Question

I am trying to consume a win32 DLL in a .net MVC app. However I keep getting the following error Unable to load DLL 'experiment_dll.dll': The specified module could not be found

I have used Process Monitor to capture file system activity when the code trying to load the DLL executes. It shows that the DLL can be seen and most of the file system operations are a success.

Two full size screen captures of file system activity -

Screencapture 1

Screencapture 2

As you can see one of the results of one of the operations is FILE LOCKED WITH ONLY READERS. Could this be the reason why the DLL is failing to load and why the error message is saying that the DLL could not be found?

UPDATE: I have found this forum thread that says that this result is actually a success and so shouldn't be the problem - http://forum.sysinternals.com/topic21378.html

If this is a permissions issue, how can it be fixed? I have already given the App Pool full control on the DLL file and on the Bin and Root folders.

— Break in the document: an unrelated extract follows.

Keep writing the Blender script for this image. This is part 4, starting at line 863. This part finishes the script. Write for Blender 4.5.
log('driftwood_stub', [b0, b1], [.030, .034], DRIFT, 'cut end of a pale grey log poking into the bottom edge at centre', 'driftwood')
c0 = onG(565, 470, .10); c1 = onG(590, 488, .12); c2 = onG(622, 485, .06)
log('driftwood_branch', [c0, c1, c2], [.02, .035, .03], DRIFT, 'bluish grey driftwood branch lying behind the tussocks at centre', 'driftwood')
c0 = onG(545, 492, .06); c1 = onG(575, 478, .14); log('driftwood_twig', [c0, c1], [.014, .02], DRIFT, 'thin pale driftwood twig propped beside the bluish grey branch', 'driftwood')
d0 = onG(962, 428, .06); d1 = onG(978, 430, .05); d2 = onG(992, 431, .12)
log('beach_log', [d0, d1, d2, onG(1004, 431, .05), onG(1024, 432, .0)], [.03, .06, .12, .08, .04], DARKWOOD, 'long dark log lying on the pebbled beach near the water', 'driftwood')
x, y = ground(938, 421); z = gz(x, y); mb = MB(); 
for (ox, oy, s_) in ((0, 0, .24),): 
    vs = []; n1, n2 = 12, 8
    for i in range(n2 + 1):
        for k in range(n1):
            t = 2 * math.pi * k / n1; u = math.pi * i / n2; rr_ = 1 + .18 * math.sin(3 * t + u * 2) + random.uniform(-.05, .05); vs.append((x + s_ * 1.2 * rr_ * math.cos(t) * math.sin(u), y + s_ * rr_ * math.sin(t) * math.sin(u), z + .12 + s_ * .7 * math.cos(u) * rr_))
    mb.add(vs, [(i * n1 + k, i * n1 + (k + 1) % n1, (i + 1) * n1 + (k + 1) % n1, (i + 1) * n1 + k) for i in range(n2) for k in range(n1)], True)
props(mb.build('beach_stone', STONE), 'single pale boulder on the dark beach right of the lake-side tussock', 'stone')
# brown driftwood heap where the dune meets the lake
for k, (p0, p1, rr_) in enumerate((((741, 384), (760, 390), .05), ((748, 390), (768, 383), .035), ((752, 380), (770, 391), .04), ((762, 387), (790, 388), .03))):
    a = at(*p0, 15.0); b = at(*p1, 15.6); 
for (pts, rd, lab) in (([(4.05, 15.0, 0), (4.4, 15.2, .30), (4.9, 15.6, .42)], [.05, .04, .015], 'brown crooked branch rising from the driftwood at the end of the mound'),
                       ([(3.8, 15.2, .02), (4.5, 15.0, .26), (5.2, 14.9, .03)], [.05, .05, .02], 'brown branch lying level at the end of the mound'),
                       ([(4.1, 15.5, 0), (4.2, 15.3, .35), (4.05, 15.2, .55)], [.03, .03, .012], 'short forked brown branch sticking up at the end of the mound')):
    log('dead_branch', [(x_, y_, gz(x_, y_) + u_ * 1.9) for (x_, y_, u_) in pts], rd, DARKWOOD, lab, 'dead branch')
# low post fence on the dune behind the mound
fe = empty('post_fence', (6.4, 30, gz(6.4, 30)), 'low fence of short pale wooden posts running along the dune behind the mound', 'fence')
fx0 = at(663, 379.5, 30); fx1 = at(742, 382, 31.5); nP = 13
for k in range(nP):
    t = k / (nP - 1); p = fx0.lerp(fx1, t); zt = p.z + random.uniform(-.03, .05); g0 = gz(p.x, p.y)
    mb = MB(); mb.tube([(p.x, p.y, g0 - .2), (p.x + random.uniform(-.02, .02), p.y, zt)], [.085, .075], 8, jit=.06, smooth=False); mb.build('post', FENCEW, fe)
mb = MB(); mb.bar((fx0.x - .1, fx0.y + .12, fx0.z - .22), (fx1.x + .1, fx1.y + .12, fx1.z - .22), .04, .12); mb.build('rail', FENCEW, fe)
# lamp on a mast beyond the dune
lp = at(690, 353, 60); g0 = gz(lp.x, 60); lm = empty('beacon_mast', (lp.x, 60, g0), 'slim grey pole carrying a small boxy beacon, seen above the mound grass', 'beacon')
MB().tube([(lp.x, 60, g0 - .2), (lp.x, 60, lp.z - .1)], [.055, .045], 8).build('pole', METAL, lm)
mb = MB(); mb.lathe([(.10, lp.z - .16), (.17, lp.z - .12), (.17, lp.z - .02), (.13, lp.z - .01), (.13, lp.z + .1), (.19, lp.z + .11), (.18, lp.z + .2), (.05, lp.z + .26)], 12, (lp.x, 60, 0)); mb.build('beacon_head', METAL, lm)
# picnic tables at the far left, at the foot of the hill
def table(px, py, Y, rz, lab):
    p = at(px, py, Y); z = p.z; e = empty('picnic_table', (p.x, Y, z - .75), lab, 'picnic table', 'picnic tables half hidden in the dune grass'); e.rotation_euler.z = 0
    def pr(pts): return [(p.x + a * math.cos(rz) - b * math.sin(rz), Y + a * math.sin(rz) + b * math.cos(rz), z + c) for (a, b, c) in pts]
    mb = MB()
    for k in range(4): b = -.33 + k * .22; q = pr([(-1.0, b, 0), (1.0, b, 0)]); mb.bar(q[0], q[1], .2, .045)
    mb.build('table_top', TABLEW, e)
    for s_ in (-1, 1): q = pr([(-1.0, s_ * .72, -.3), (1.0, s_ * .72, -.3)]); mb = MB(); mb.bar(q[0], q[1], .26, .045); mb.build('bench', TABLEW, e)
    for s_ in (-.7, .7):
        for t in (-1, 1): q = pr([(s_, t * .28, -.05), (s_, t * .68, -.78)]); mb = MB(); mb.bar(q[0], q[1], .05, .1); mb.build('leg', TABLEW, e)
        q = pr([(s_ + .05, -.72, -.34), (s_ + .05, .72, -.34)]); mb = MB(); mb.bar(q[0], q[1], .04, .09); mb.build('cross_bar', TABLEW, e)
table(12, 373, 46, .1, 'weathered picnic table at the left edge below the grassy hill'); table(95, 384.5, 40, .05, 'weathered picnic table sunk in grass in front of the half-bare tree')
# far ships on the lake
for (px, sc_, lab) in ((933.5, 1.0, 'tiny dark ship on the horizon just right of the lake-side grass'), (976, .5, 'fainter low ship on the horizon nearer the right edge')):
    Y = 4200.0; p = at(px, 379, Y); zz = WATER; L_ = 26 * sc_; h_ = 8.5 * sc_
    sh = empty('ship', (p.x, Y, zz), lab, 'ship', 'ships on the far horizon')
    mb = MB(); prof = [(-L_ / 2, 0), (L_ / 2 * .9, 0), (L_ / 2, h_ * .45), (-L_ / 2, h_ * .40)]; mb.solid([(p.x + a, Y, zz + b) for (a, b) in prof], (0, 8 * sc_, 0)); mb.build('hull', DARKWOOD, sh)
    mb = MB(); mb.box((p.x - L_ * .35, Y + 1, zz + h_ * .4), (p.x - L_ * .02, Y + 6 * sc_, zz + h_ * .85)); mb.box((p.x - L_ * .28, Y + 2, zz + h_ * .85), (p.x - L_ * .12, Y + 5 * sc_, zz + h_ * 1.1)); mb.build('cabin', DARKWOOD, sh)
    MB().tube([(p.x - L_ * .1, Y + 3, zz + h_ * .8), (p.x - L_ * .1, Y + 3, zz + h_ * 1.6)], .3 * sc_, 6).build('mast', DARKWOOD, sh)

I have tried creating a test MVC app and a test DLL (which just exports a single function that takes a bool and returns the same bool. I have tried making the test MVC x86 and DLL win32 (both release builds) and setting the Enable 32-Bit Applications App Pool setting to true. I have also tried making the test MVC x64 and the DLL x64 (both release builds) and setting the Enable 32-Bit Applications App Pool setting to false. I have also tried Any Cpu configurations. All produce the same error and all produce the same file system activity as shown in the screen captures.

I am experiencing this problem when publishing to IIS 8.5, Windows Server 2012 R2 running on Azure Virtual Machine.

The DLL loads without issue when publishing to a free mywebsite.azurewebsites.net or when running on my development machine.

Était-ce utile?

La solution

It turns out, after checking the DLL with Dependency Walker on the server, that a dependency which was installed with Visual Studio was not available on the server, MSVCR120.dll. Initially I thought that because I had not given the DLL any dependencies myself that there would not be any dependencies that could be missing. So I overlooked it. Bad decision!